(1.) The question in this case is really concluded by the reported decision of the Supreme Court in STATE OF MAHARASHTRA AND ANOTHER VS. NAJAKAT ALIA MUBARAK ALI reported in 2001 SCC (Cri)6 1106, wherein it is held by the Supreme Court that the words "of the same case" appearing in Section 428 of Criminal Procedure Code are not to be understood as suggesting that the set-off is allowable only if the earlier jail life was undergone by him exclusively for the case in which the sentence is imposed. The Supreme court has observed thus: "The period during which the accused was in prison subsequent to the inception of a particular case, should be credited towards the period of imprisonment awarded as sentence in that particular case. It is immaterial that the prisoner was undergoing sentence of imprisonment in another case also during the said period. The words "of the same case" were used to refer to the pre-sentence period of detention undergone by him. Nothing more can be made out of the collocation of those words. It must therefore, be held that Section 428 of the Code permits the accused to have the period undergone by him in jail as an under trial prisoner set off against the period of sentence imposed on him irrespective of whether he was in jail in connection with the same case during that period.

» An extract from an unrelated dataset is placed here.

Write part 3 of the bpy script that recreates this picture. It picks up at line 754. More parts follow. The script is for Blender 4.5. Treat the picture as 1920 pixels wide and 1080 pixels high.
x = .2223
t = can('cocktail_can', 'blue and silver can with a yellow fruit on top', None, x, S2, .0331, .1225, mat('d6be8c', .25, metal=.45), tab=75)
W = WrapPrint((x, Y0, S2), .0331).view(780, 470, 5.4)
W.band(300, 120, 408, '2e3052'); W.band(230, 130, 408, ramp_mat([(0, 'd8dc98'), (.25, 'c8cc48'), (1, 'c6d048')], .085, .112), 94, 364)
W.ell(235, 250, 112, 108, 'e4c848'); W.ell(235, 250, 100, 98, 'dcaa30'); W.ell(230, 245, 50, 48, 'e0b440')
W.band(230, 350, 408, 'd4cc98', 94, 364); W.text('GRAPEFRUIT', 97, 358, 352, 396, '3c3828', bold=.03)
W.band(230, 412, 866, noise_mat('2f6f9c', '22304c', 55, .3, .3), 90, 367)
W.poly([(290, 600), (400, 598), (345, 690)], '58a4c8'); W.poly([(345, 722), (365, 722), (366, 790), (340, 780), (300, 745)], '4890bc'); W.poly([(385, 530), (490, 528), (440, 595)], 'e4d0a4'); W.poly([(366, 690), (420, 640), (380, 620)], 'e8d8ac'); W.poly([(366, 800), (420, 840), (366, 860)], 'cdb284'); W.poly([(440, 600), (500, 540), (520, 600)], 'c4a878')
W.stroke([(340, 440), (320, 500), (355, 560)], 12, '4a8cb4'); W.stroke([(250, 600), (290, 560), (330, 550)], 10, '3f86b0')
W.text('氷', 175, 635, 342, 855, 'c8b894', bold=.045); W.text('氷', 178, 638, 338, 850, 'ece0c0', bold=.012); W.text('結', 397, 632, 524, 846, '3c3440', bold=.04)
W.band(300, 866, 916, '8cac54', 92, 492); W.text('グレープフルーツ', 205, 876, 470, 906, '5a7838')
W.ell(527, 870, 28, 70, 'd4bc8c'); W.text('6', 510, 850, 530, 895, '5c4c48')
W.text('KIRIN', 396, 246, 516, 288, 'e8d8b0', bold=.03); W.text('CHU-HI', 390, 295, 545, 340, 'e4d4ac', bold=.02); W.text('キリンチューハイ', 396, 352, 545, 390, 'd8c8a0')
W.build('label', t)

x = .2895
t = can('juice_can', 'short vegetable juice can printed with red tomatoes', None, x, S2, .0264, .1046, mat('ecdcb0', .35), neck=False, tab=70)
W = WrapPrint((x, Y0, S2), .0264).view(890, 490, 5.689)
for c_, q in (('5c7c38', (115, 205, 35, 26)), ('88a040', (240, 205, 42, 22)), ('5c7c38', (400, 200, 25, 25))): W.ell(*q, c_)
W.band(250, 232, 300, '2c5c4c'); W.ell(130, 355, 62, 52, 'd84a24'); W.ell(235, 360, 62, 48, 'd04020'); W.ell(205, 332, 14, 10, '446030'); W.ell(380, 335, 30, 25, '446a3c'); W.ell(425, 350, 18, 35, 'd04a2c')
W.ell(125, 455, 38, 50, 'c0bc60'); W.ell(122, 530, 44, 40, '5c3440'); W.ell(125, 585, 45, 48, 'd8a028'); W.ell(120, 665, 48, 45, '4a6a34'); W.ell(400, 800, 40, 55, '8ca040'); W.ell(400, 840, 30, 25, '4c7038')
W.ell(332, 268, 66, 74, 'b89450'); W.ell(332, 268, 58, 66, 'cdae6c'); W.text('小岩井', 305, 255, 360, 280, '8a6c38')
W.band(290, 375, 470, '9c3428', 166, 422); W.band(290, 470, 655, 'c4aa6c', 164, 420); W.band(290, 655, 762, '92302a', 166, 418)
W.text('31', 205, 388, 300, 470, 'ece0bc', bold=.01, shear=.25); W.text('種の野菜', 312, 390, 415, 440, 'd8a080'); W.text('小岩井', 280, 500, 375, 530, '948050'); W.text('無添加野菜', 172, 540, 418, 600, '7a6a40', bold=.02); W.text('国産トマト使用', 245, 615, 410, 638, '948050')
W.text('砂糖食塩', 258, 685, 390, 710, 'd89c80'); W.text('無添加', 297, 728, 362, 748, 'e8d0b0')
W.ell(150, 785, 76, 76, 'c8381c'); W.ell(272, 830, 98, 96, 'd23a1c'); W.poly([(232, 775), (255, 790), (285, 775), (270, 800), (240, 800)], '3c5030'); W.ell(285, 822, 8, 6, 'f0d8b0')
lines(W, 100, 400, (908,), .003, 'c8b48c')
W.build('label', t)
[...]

(2.) The facts are peculiar in this habeas corpus petition. The petitioner was undergoing sentence in various crimes. In that way, the petitioner appears to be a regular jail bird. He points out that he was taken in custody on 18.5.1998 in respect of four crimes, they being Crime Nos. 2422 of 1992, 2420 of 1992, 2421 of 1991 and 2429 of 1992 and all these crimes were committed within the jurisdiction of Dharmapuri Town Police Station. It seems that the petitioner was absconding after these crimes and was apprehended for the first time on 18.5.1998 and has continued to be inside till all the four cases based on these crime numbers are decided.
(3.) It is contended by the petitioner that these four cases in respect of the aforementioned crime numbers were C.C.Nos.146 of 1996, 143 of 1997, 144 of 1997 and 13 of 1998. They were all tried by Judicial Magistrate of I Class No.1, Dharmapuri. The petitioner points out that in the first of these cases, he was sentenced to suffer three years of rigorous imprisonment, while in others, the same Court awarded the same sentence and directed to be made concurring with the sentence awarded under C.C.No.146 of 1996. The argument of the learned counsel is very simple. He says that if that is so, then the C.C.No.146 of 1996 becomes the basic case. If for that, the petitioner was sentenced to suffer three years of rigorous imprisonment, he had already suffered rigorous imprisonment in between the period 18.5.1998 to 8.4.2002 when the judgment was declared. He points out that in all the four matters, the petitioner was in remand during this period of 18.5.1998 to 7.4.2002 and therefore he had completed three years of sentence period in C.C.No.146 of 1996 and since the sentence in other three cases was ordered to run concurrently with the sentence in C.C.No.146 of 1996, that would be completion of the three years period.